In fact, the history of American Presbyterianism shows what happens when Chignell’s wiggle-room approach if followed – you wind up in the Presbyterian Church U.S.A. with not simply wiggle-room, but lots of room for elbows, heads, feet, and even private parts. In the 1920s the church’s progressives proposed the Auburn Affirmation for the sake of giving flexibility in the church on such cardinal doctrines as the inerrancy of Scripture and the virgin birth of Christ. The number of essential and necessary doctrines was even fewer than Wheaton’s statement of faith, though the church already had a confession of faith. And that hermeneutic became the basis for the liberal church that the PCUSA is today; it would avoid taking a hard stand against anything except conservatives, favoring breadth over orthodoxy. (I concede that members of Wheaton faculty who are in the PCUSA would not regard their communion as liberal. But I don’t think they can plausibly claim that liberalism is unwelcome in the PCUSA, otherwise why would the Presbyterian Layman and the Confessing Church movement attract the numbers that they do?)

So maybe the reason that Wheaton avoids becoming Oberlin is by having presidents like Litfin who apply a measure of disciplinary pressure on academics who by nature of their scholarly and cosmopolitan impulses are not exactly known to be keepers of the orthodox flame.

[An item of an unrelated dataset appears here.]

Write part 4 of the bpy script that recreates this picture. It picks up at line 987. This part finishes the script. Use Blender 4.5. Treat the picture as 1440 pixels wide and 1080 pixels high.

And yet, this analysis of Wheaton’s conservatism is unconvincing because what has long struck me about the school is not its doctrinaire evangelicalism but its pietistic ethos. During my tenure at Wheaton I was struck how much the place had the feel of Christian summer camp, where campers (students) took math and history instead of archery and swimming from their professors (counselors). That is not necessarily a knock against Wheaton. Institutions that provide a safe Christian retreat for older adolescents and young adults, on their way to professional lives and parenting, is hardly the worst service a Christian organization can perform. But this impression rang true at a recent alumni event in Philadelphia where those in attendance viewed the promotional materials (posters and film) for the current capital campaign. What was striking was that faculty, books read and written, or graduates like Chignell who go on to excel in higher education, were not evident. Instead, the focus, especially of the film, was on the student experience, as if this were a recruiting film for prospective students. What dawned on me while watching the film was that the student experience is what attracts high schoolers to apply, parents to pay for tuition, and alums to give to the school. That is because the experience of students in all the extra-curricular activities appears to be as important to the making of a Wheatie as reading, writing, and arithmetic. Mind you, the students are very smart. They have to be to get in to a very competitive school. But do they need to be smart to stay at Wheaton? Or is what keeps them there the evangelical warmth and fellowship that comes from a personal relationship with Jesus?

Again, this could sound like a real indictment of Wheaton, and it does second from a different angle Noll’s scandal of the evangelical mind and the kind of indifference to intellectual life that has characterized born-again Protestantism. But it need not be read as evidence of anti-intellectualism at Wheaton. It could be a testimony to the institution’s uncanny ability to remain “conservative” on the basis of experience, on the vague and ethereal but in this case vital and vigorous attachment to having “Jesus in my heart.” That piety did not sustain lots of other Protestant liberal arts colleges founded in the wake of the Second Great Awakening like Oberlin. But it has for Wheaton. And perhaps Litfin’s regular speaking in chapel is one of the formal means that sustains Wheaton’s evangelical ethos. If so, Chignell’s assessment of Litfin and Wheaton misses the most important factor that the trustees should be considering in the choice of a new president.